Landscape produced by a receding glacier
© 2006 Hans Hillewaert

  1. Glacio-lacustrine – This term refers to a depositional environment where glacial drift is laid down in a lake. Consequently, there is a high degree of sorting and stratification.
  2. Sub-glacial lodgement till - Till is an unsorted sediment deposited directly by the glacier plastering the base and sides of the valley. The deposition, which occurs at the base and sides of the moving ice of a glacier, is called sub-glacial lodgement till.
  3. Fluvio-glacial - Fluvio-glacial deposits are laid down by meltwater streams. This results in both sorting and stratification.
  4. Till sheet – This is a lodgement landform composed of boulders, pebbles and clay blanketing the previously ice eroded topography beneath. Till sheets cover vast areas of North America and Europe and may be a single layer of till or several layers separated by other fluvio-glacial deposits.
  5. Perched block - A glacial erratic or perched block is a piece of rock which differs from the size and type of rock native to the area in which it rests. They have been carried by ice, often over distances of hundreds of kilometres. Erratics can range in size from pebbles to large boulders. The Norber erratics in the Yorkshire Dales have boulders of Lower Palaeozoic age resting on the later Carboniferous Limestone bedrock.

Glacial erratic Norber

A perched block or glacial erratic at Norber, near Austwick, Yorkshire.
© 2009 Gordon Hatton and licensed for reuse under this Creative Commons Licence

  1. Ground moraine - Ground moraines is a till deposited across the valley floor. It accumulates at the base of the ice as a lodgment till, but may also be left in situ as the glacier retreats. Ground moraine may be modified into drumlins by the overriding ice.
  2. En-glacial moraine – This moraine refers to any material trapped within the ice. This can include material which has fallen down crevasses and the rocks being scraped along the valley floor at the glacier’s base. The moraine is frequently both well sorted and rounded.
  3. Ablation – Ablation is a combination of the loss of snow and ice i.e. a loss of mass near to the snout and margins of the ice mass. The glacier ‘retreats’ when ablation is greater than accumulation.
  4. Kame –A kame is an irregularly shaped hill or mound composed of sand, gravel and till which accumulates in a depression on a retreating glacier, and is then deposited on the land surface after further melting of the glacier.

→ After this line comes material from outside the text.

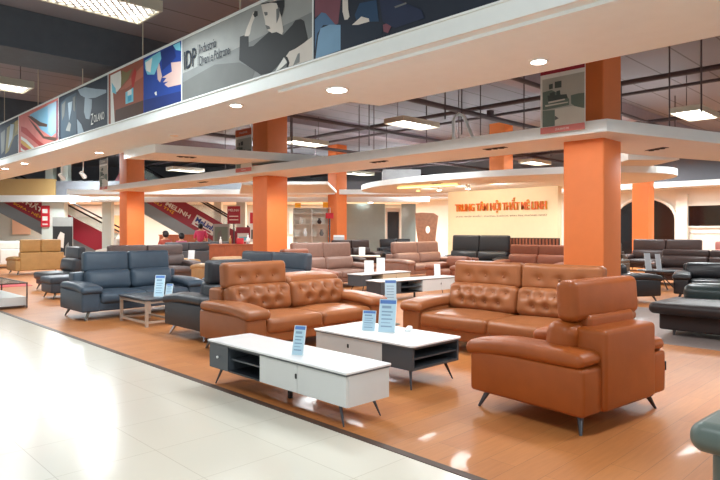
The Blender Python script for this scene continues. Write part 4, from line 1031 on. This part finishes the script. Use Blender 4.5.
# ------------------------------------------------------------------ people
def person(label, loc, rz, topm, seated=False, legm=DARKC, hgt=1.64):
    t = thing('person', label, 'person', loc, rz)
    k = hgt/1.64
    if seated:
        J = {'pel': (0, 0, .52), 'spi': (0, .02, .72), 'che': (0, .03, .92), 'neck': (0, .02, 1.07), 'head': (0, 0, 1.18), 'top': (0, .01, 1.28)}
        for s, n in ((-1, 'l'), (1, 'r')):
            J.update({'hip'+n: (s*.09, -.02, .50), 'kne'+n: (s*.11, -.42, .50), 'ank'+n: (s*.11, -.42, .09), 'toe'+n: (s*.11, -.55, .04), 'sho'+n: (s*.17, .03, 1.0), 'elb'+n: (s*.22, -.03, .75), 'wri'+n: (s*.14, -.25, .66), 'han'+n: (s*.10, -.33, .63)})
    else:
        J = {'pel': (0, 0, .88), 'spi': (0, .01, 1.05), 'che': (0, .02, 1.24), 'neck': (0, .01, 1.40), 'head': (0, -.01, 1.50), 'top': (0, 0, 1.6)}
        for s, n in ((-1, 'l'), (1, 'r')):
            J.update({'hip'+n: (s*.09, 0, .84), 'kne'+n: (s*.1, -.02, .47), 'ank'+n: (s*.1, .01, .08), 'toe'+n: (s*.11, -.12, .04), 'sho'+n: (s*.17, .02, 1.32), 'elb'+n: (s*.23, .03, 1.05), 'wri'+n: (s*.2, -.12, .95), 'han'+n: (s*.18, -.2, .95)})
    rad = {'pel': .13, 'spi': .115, 'che': .13, 'neck': .05, 'head': .085, 'top': .07, 'hip': .085, 'kne': .058, 'ank': .04, 'toe': .035, 'sho': .058, 'elb': .042, 'wri': .03, 'han': .032}
    names = list(J); idx = {n: i for i, n in enumerate(names)}
    E = [('pel', 'spi'), ('spi', 'che'), ('che', 'neck'), ('neck', 'head'), ('head', 'top')]
    for n in 'lr': E += [('pel', 'hip'+n), ('hip'+n, 'kne'+n), ('kne'+n, 'ank'+n), ('ank'+n, 'toe'+n), ('che', 'sho'+n), ('sho'+n, 'elb'+n), ('elb'+n, 'wri'+n), ('wri'+n, 'han'+n)]
    fi = []
    vs = [J[n] for n in names]; ed = [(idx[a], idx[b]) for a, b in E]; rr = [rad.get(n, rad.get(n[:-1])) for n in names]
    for s, n in ((-1, 'l'), (1, 'r')):           # five short fingers on each hand
        hx, hy, hz = J['han'+n]
        for q, (ox, ln) in enumerate(((-.032, .07), (-.012, .09), (.01, .085), (.03, .065))):
            vs.append((hx+ox*s, hy-.03, hz)); rr.append(.009); vs.append((hx+ox*s, hy-.03-ln*.5, hz-.01)); rr.append(.008); vs.append((hx+ox*s, hy-.03-ln*.8, hz-.035)); rr.append(.007)
            b = len(vs); ed += [(idx['han'+n], b-3), (b-3, b-2), (b-2, b-1)]
        vs.append((hx-.05*s, hy-.02, hz-.005)); rr.append(.01); vs.append((hx-.06*s, hy-.06, hz-.02)); rr.append(.009); b = len(vs); ed += [(idx['wri'+n], b-2), (b-2, b-1)]
    vs = [(x*k, y*k, z*k) for x, y, z in vs]
    def skinned(name, V, Ed, Rr, m, root, sub=1):
        me = bpy.data.meshes.new(name); me.from_pydata(V, Ed, []); me.materials.append(m)
        o = bpy.data.objects.new(name, me); COL.objects.link(o); o.parent = t
        md = o.modifiers.new('skin', 'SKIN'); md.use_smooth_shade = True
        if not me.skin_vertices: return o
        for i, sv in enumerate(me.skin_vertices[0].data): sv.radius = (Rr[i]*k, Rr[i]*k); sv.use_root = (i == root)
        s = o.modifiers.new('sub', 'SUBSURF'); s.levels = sub; s.render_levels = sub
        return o
    skinned('body', vs, ed, rr, SKIN, 0)
    cn = ['pel', 'spi', 'che']; V = [J['pel'], J['spi'], J['che']]+[(J['neck'][0], J['neck'][1], J['neck'][2]-.05)]; Ed = [(0, 1), (1, 2), (2, 3)]; Rr = [.155, .14, .15, .07]
    for n in 'lr':
        V += [J['sho'+n], J['elb'+n]]; Rr += [.072, .056]; b = len(V); Ed += [(2, b-2), (b-2, b-1)]
    skinned('shirt', [tuple(c*k for c in v) for v in V], Ed, Rr, topm, 0)
    V = [J['pel']]; Ed = []; Rr = [.148]
    for n in 'lr':
        V += [J['hip'+n], J['kne'+n], (J['ank'+n][0], J['ank'+n][1], J['ank'+n][2]+.03)]; Rr += [.1, .075, .06]; b = len(V); Ed += [(0, b-3), (b-3, b-2), (b-2, b-1)]
    skinned('trousers', [tuple(c*k for c in v) for v in V], Ed, Rr, legm, 0)
    hd = Vector(J['head'])*k
    MB().cush((hd.x, hd.y+.028, hd.z+.045), (.098*k, .095*k, .115*k), .09*k, seg=(1, 1, 1), arc=4, fn=lambda p, u: (p.x, p.y+(.0 if p.z > .03 else .02), p.z)).build('hair', HAIR, t)
    f = MB()
    f.cush((hd.x, hd.y-.10*k, hd.z-.005), (.012, .016, .022), .01, seg=(1, 1, 1), arc=2); f.build('nose', SKIN, t)
    for s in (-1, 1): MB().cush((hd.x+s*.032, hd.y-.082*k, hd.z+.022), (.013, .008, .007), .006, seg=(1, 1, 1), arc=2).build('eye', HAIR, t)
    MB().cush((hd.x, hd.y-.08*k, hd.z-.048), (.024, .008, .007), .006, seg=(1, 1, 1), arc=2).build('mouth', ROSEC, t)
    for s in (-1, 1): MB().cush((hd.x+s*.092, hd.y+.01, hd.z), (.01, .02, .03), .009, seg=(1, 1, 1), arc=2).build('ear', SKIN, t)
    return t
person('person in a bright pink top standing before the red escalator', (12.25, 21.6, 0), R(140), PINKC, hgt=1.7)
person('person in a rose top sitting on the grey sofa', (10.35, 19.62, 0), R(180), ROSEC, True)
person('person in a rust red top sitting on the grey sofa near the farthest column', (9.75, 19.62, 0), R(180), RUSTC, True, hgt=1.74)

# ------------------------------------------------------------------ world and view
w = bpy.data.worlds.new('world'); sc.world = w; w.use_nodes = True
w.node_tree.nodes['Background'].inputs[0].default_value = (.93, .98, 1, 1)
w.node_tree.nodes['Background'].inputs[1].default_value = .6
sc.view_settings.view_transform = 'Standard'; sc.view_settings.look = 'None'; sc.view_settings.gamma = 1
sc.view_settings.use_curve_mapping = False
sc.view_settings.exposure = 0.40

White River in Washington, USA
© 2008 Walter Siegmund

  1. Braiding - A braided stream or river stream consists of multiple small, shallow channels which divide and recombine numerous times. Braided streams form where the sediment load is so heavy that some of the sediments are deposited to form temporary shifting islands or bars between the channels.
  2. Varves - A varve is a series of light/dark coloured layers representing a single year’s deposition in a glacial lake. The light layer is usually composed of coarser silts and fine sands, deposited under the high energy conditions associated with meltwater. The dark layer is usually a fine clay-size sediment deposited during the winter months, when meltwater input is considerably reduced.
  3. Sandur – A sandur is also known as an outwash plain. It has formed by meltwater transporting material away from the glacier and depositing it on a broad plain of glacial sediments. The material in the outwash plain is often well sorted. The largest material is found closest to the original terminus of the glacier and the finest materials e.g. silt, are re-deposited at the greatest distance.

Teaching notes

Although this is designed primarily as an interactive Blockbuster game, it can be used as a set of questions for class use. The short answers from the Blockbuster are expanded above to provide additional detail concerning glacial deposition.